AIM OF THE TASK => Return the listing below exactly, with the pictures dropped.

· · · · ·

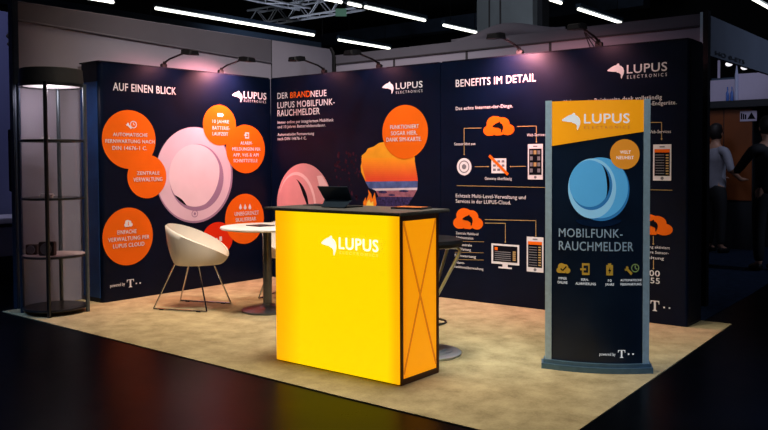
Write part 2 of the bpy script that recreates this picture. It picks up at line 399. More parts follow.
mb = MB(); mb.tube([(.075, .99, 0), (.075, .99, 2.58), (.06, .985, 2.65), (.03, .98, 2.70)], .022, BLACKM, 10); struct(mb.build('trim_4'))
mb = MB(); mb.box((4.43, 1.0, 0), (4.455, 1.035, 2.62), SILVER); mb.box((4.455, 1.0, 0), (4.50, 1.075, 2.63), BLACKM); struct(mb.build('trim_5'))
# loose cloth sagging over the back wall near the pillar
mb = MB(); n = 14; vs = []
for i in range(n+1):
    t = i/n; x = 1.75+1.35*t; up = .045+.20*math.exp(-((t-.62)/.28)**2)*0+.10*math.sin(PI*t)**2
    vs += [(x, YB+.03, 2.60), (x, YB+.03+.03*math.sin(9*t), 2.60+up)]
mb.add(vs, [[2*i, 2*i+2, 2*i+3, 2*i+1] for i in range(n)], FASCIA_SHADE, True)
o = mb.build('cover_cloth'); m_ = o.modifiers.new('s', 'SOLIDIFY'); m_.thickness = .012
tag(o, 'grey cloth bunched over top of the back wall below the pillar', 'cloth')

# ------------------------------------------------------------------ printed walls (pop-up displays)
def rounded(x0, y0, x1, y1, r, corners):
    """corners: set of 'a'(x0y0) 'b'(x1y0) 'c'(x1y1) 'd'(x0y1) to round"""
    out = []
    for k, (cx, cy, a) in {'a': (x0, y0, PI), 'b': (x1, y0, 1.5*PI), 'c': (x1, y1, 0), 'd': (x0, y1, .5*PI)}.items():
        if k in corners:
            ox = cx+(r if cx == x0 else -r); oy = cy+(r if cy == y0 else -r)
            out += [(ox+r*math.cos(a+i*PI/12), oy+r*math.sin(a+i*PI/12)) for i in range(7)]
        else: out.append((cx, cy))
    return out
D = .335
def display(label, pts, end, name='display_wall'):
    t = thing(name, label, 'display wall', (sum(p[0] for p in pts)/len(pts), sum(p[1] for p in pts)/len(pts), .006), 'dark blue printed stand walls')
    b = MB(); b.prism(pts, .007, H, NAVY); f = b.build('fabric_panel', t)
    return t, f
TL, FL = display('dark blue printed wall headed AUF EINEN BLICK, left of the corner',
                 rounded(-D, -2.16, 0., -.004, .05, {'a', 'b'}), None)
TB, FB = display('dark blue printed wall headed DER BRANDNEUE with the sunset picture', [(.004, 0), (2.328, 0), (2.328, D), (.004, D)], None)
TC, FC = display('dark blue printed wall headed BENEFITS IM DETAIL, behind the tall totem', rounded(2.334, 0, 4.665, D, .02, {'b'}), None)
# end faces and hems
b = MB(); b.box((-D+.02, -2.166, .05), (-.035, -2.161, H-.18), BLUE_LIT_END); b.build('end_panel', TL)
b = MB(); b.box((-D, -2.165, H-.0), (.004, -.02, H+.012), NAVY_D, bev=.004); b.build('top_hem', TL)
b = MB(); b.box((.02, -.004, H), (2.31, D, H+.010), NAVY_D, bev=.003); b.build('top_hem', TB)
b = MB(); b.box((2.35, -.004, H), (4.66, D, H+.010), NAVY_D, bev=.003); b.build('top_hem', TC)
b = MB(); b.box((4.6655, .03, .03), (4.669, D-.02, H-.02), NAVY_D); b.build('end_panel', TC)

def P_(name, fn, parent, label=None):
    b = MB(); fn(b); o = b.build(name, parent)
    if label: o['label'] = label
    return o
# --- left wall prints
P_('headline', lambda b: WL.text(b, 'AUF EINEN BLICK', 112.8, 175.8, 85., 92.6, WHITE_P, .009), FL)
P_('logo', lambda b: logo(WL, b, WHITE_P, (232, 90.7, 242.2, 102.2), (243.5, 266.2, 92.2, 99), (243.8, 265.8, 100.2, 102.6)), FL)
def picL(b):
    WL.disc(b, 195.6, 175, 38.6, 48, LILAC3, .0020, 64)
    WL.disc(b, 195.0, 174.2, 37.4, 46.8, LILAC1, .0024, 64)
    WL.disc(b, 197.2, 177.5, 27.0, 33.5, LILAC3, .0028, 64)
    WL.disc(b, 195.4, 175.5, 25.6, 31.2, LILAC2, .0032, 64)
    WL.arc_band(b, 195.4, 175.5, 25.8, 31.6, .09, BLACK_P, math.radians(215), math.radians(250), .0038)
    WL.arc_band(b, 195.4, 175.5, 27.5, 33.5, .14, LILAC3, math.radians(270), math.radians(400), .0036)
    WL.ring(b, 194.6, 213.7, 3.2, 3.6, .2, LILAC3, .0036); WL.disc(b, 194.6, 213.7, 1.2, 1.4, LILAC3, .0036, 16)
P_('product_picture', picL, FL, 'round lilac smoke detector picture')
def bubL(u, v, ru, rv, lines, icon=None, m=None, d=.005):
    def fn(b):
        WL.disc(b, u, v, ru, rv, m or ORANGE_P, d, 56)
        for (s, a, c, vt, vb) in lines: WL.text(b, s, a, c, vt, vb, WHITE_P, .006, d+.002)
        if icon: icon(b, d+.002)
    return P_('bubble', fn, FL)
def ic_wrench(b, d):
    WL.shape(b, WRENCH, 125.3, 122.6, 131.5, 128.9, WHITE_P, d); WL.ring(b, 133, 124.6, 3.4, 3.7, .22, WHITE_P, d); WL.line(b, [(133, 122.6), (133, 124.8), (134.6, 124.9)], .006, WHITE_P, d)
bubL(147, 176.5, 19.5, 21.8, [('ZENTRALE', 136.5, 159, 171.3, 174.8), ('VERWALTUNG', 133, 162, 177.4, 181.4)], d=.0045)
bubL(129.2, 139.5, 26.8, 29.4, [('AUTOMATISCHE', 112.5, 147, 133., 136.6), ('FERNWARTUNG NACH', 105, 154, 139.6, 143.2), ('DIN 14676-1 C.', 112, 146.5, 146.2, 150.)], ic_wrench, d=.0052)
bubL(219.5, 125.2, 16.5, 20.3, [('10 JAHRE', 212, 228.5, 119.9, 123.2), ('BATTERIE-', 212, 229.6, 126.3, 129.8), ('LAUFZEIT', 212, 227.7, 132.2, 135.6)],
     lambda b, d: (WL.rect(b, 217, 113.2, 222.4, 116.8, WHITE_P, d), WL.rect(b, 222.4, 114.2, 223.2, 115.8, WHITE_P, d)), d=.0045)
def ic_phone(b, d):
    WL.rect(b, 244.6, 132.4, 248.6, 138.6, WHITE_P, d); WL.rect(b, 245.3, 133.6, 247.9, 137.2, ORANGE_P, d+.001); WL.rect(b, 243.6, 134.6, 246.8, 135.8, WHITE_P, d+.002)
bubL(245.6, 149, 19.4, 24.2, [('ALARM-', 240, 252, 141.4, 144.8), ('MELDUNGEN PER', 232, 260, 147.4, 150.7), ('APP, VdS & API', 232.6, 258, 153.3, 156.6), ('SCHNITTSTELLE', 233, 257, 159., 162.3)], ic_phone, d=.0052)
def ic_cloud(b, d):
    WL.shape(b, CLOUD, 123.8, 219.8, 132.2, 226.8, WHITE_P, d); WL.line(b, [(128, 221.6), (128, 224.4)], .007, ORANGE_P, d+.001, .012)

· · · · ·

OUTPUT OF THE TASK =>
Write part 2 of the bpy script that recreates this picture. It picks up at line 399. More parts follow.
mb = MB(); mb.tube([(.075, .99, 0), (.075, .99, 2.58), (.06, .985, 2.65), (.03, .98, 2.70)], .022, BLACKM, 10); struct(mb.build('trim_4'))
mb = MB(); mb.box((4.43, 1.0, 0), (4.455, 1.035, 2.62), SILVER); mb.box((4.455, 1.0, 0), (4.50, 1.075, 2.63), BLACKM); struct(mb.build('trim_5'))
# loose cloth sagging over the back wall near the pillar
mb = MB(); n = 14; vs = []
for i in range(n+1):
    t = i/n; x = 1.75+1.35*t; up = .045+.20*math.exp(-((t-.62)/.28)**2)*0+.10*math.sin(PI*t)**2
    vs += [(x, YB+.03, 2.60), (x, YB+.03+.03*math.sin(9*t), 2.60+up)]
mb.add(vs, [[2*i, 2*i+2, 2*i+3, 2*i+1] for i in range(n)], FASCIA_SHADE, True)
o = mb.build('cover_cloth'); m_ = o.modifiers.new('s', 'SOLIDIFY'); m_.thickness = .012
tag(o, 'grey cloth bunched over top of the back wall below the pillar', 'cloth')

# ------------------------------------------------------------------ printed walls (pop-up displays)
def rounded(x0, y0, x1, y1, r, corners):
    """corners: set of 'a'(x0y0) 'b'(x1y0) 'c'(x1y1) 'd'(x0y1) to round"""
    out = []
    for k, (cx, cy, a) in {'a': (x0, y0, PI), 'b': (x1, y0, 1.5*PI), 'c': (x1, y1, 0), 'd': (x0, y1, .5*PI)}.items():
        if k in corners:
            ox = cx+(r if cx == x0 else -r); oy = cy+(r if cy == y0 else -r)
            out += [(ox+r*math.cos(a+i*PI/12), oy+r*math.sin(a+i*PI/12)) for i in range(7)]
        else: out.append((cx, cy))
    return out
D = .335
def display(label, pts, end, name='display_wall'):
    t = thing(name, label, 'display wall', (sum(p[0] for p in pts)/len(pts), sum(p[1] for p in pts)/len(pts), .006), 'dark blue printed stand walls')
    b = MB(); b.prism(pts, .007, H, NAVY); f = b.build('fabric_panel', t)
    return t, f
TL, FL = display('dark blue printed wall headed AUF EINEN BLICK, left of the corner',
                 rounded(-D, -2.16, 0., -.004, .05, {'a', 'b'}), None)
TB, FB = display('dark blue printed wall headed DER BRANDNEUE with the sunset picture', [(.004, 0), (2.328, 0), (2.328, D), (.004, D)], None)
TC, FC = display('dark blue printed wall headed BENEFITS IM DETAIL, behind the tall totem', rounded(2.334, 0, 4.665, D, .02, {'b'}), None)
# end faces and hems
b = MB(); b.box((-D+.02, -2.166, .05), (-.035, -2.161, H-.18), BLUE_LIT_END); b.build('end_panel', TL)
b = MB(); b.box((-D, -2.165, H-.0), (.004, -.02, H+.012), NAVY_D, bev=.004); b.build('top_hem', TL)
b = MB(); b.box((.02, -.004, H), (2.31, D, H+.010), NAVY_D, bev=.003); b.build('top_hem', TB)
b = MB(); b.box((2.35, -.004, H), (4.66, D, H+.010), NAVY_D, bev=.003); b.build('top_hem', TC)
b = MB(); b.box((4.6655, .03, .03), (4.669, D-.02, H-.02), NAVY_D); b.build('end_panel', TC)

def P_(name, fn, parent, label=None):
    b = MB(); fn(b); o = b.build(name, parent)
    if label: o['label'] = label
    return o
# --- left wall prints
P_('headline', lambda b: WL.text(b, 'AUF EINEN BLICK', 112.8, 175.8, 85., 92.6, WHITE_P, .009), FL)
P_('logo', lambda b: logo(WL, b, WHITE_P, (232, 90.7, 242.2, 102.2), (243.5, 266.2, 92.2, 99), (243.8, 265.8, 100.2, 102.6)), FL)
def picL(b):
    WL.disc(b, 195.6, 175, 38.6, 48, LILAC3, .0020, 64)
    WL.disc(b, 195.0, 174.2, 37.4, 46.8, LILAC1, .0024, 64)
    WL.disc(b, 197.2, 177.5, 27.0, 33.5, LILAC3, .0028, 64)
    WL.disc(b, 195.4, 175.5, 25.6, 31.2, LILAC2, .0032, 64)
    WL.arc_band(b, 195.4, 175.5, 25.8, 31.6, .09, BLACK_P, math.radians(215), math.radians(250), .0038)
    WL.arc_band(b, 195.4, 175.5, 27.5, 33.5, .14, LILAC3, math.radians(270), math.radians(400), .0036)
    WL.ring(b, 194.6, 213.7, 3.2, 3.6, .2, LILAC3, .0036); WL.disc(b, 194.6, 213.7, 1.2, 1.4, LILAC3, .0036, 16)
P_('product_picture', picL, FL, 'round lilac smoke detector picture')
def bubL(u, v, ru, rv, lines, icon=None, m=None, d=.005):
    def fn(b):
        WL.disc(b, u, v, ru, rv, m or ORANGE_P, d, 56)
        for (s, a, c, vt, vb) in lines: WL.text(b, s, a, c, vt, vb, WHITE_P, .006, d+.002)
        if icon: icon(b, d+.002)
    return P_('bubble', fn, FL)
def ic_wrench(b, d):
    WL.shape(b, WRENCH, 125.3, 122.6, 131.5, 128.9, WHITE_P, d); WL.ring(b, 133, 124.6, 3.4, 3.7, .22, WHITE_P, d); WL.line(b, [(133, 122.6), (133, 124.8), (134.6, 124.9)], .006, WHITE_P, d)
bubL(147, 176.5, 19.5, 21.8, [('ZENTRALE', 136.5, 159, 171.3, 174.8), ('VERWALTUNG', 133, 162, 177.4, 181.4)], d=.0045)
bubL(129.2, 139.5, 26.8, 29.4, [('AUTOMATISCHE', 112.5, 147, 133., 136.6), ('FERNWARTUNG NACH', 105, 154, 139.6, 143.2), ('DIN 14676-1 C.', 112, 146.5, 146.2, 150.)], ic_wrench, d=.0052)
bubL(219.5, 125.2, 16.5, 20.3, [('10 JAHRE', 212, 228.5, 119.9, 123.2), ('BATTERIE-', 212, 229.6, 126.3, 129.8), ('LAUFZEIT', 212, 227.7, 132.2, 135.6)],
     lambda b, d: (WL.rect(b, 217, 113.2, 222.4, 116.8, WHITE_P, d), WL.rect(b, 222.4, 114.2, 223.2, 115.8, WHITE_P, d)), d=.0045)
def ic_phone(b, d):
    WL.rect(b, 244.6, 132.4, 248.6, 138.6, WHITE_P, d); WL.rect(b, 245.3, 133.6, 247.9, 137.2, ORANGE_P, d+.001); WL.rect(b, 243.6, 134.6, 246.8, 135.8, WHITE_P, d+.002)
bubL(245.6, 149, 19.4, 24.2, [('ALARM-', 240, 252, 141.4, 144.8), ('MELDUNGEN PER', 232, 260, 147.4, 150.7), ('APP, VdS & API', 232.6, 258, 153.3, 156.6), ('SCHNITTSTELLE', 233, 257, 159., 162.3)], ic_phone, d=.0052)
def ic_cloud(b, d):
    WL.shape(b, CLOUD, 123.8, 219.8, 132.2, 226.8, WHITE_P, d); WL.line(b, [(128, 221.6), (128, 224.4)], .007, ORANGE_P, d+.001, .012)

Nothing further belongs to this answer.